Un soir d’été, sur les quais de Seine, Félix rencontre Alma. Ils dansent ensemble et passent la nuit enlacés dans un parc avant le réveil brutal d’Alma qui, le jour même, doit rejoindre sa famille dans la Drôme. Fou amoureux, Félix décide de la rejoindre sur le champ. Il embarque dans son voyage Chérif, son meilleur ami. Le duo sans le sou décide d’utiliser BlaBlaCar pour atteindre sa destination. Mais le courant passe mal avec leur chauffeur, Edouard. C’est le début pour les trois garçons d’une semaine pleine de surprises.

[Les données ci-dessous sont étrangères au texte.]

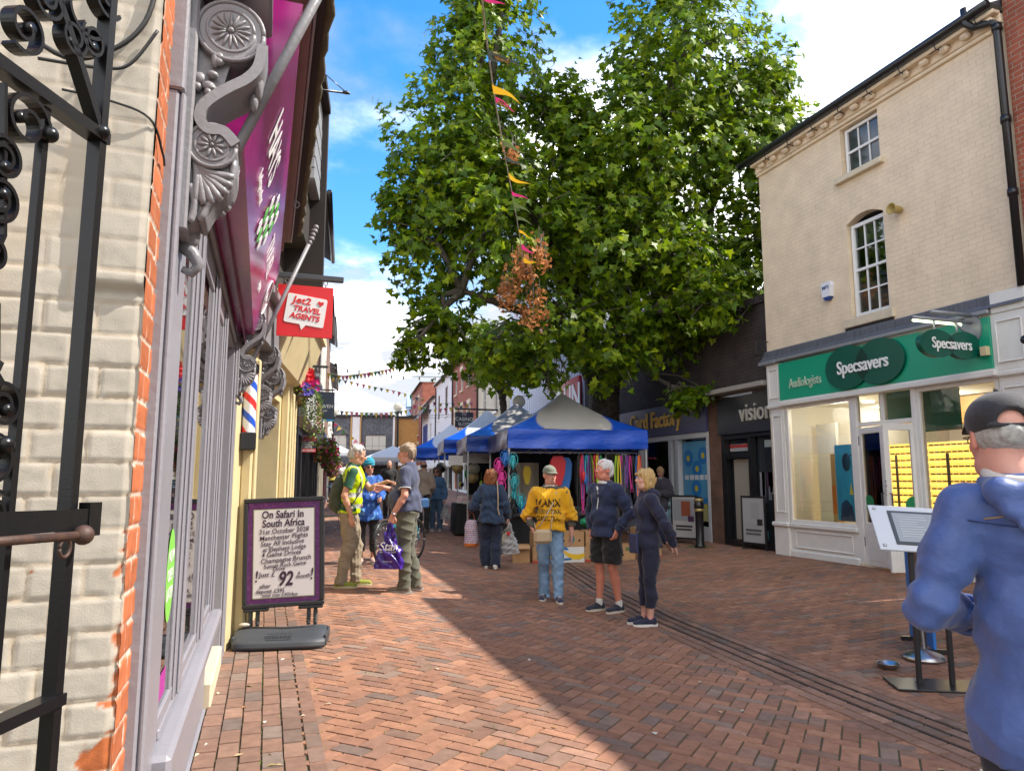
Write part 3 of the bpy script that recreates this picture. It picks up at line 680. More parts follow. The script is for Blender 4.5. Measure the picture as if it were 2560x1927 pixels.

Guillaume Brac s’est fait connaître par plusieurs moyens ou longs métrages (Un monde sans femmes, Tonnerre, Contes de juillet, L’Île au trésor) qui ont fait souffler un vent d’air frais dans le cinéma français au point d’en faire, avec Sébastien Betbeder, Antonin Peretjatko, Justine Triet et Thomas Salvador, l’un des réalisateurs emblématiques de la Nouvelle Nouvelle Vague française.
Il poursuit sa collaboration avec le Conservatoire national supérieur d’art dramatique de Paris et ses jeunes apprentis comédiens qu’il fait tourner dans un environnement qui rappelle celui de L’Île au trésor : une base de loisirs, en plein été. On a quitté la banlieue parisienne pour la Drôme. Le soleil y brille peut-être plus fort mais les corps en maillot de bain y circulent avec la même nonchalance.
Guillaume Brac y filme avec la même fluidité que Rohmer le ballet amoureux d’une demie douzaine de jeunes adultes, les emballements des uns, les hésitations des autres. Les dialogues frisent l’insignifiance, mais sont le paravent pudique de sentiments indicibles. Comme chez Rohmer, le film illustre une « morale » – même s’il ne boucle pas tous les arcs narratifs qu’il a ouverts : trouveront l’amour ceux qui ne le cherchaient pas et ne le trouveront pas nécessairement ceux qui le cherchaient à tout prix.
Les deux rôles principaux, ceux de Félix et de Chérif, sont tenus par deux jeunes acteurs d’origine camerounaise et sénégalaise. Ce n’est pas monnaie courante dans un cinéma accusé, à tort ou à raison, de reproduire des modèles dominants. Certaines critiques parlent d’un film sur les rapports de classes et de races et le réalisateur lui-même revendique étonnamment cette dimension-là. Je n’y ai rien vu de tel. Aucune référence au racisme ou à l’anti-racisme, à l’intégration républicaine ou à la différenciation identitaire dans le scénario. C’est au contraire l’invisibilité de ces peaux noires, jamais appréhendées comme telles, qui m’a frappé et séduit.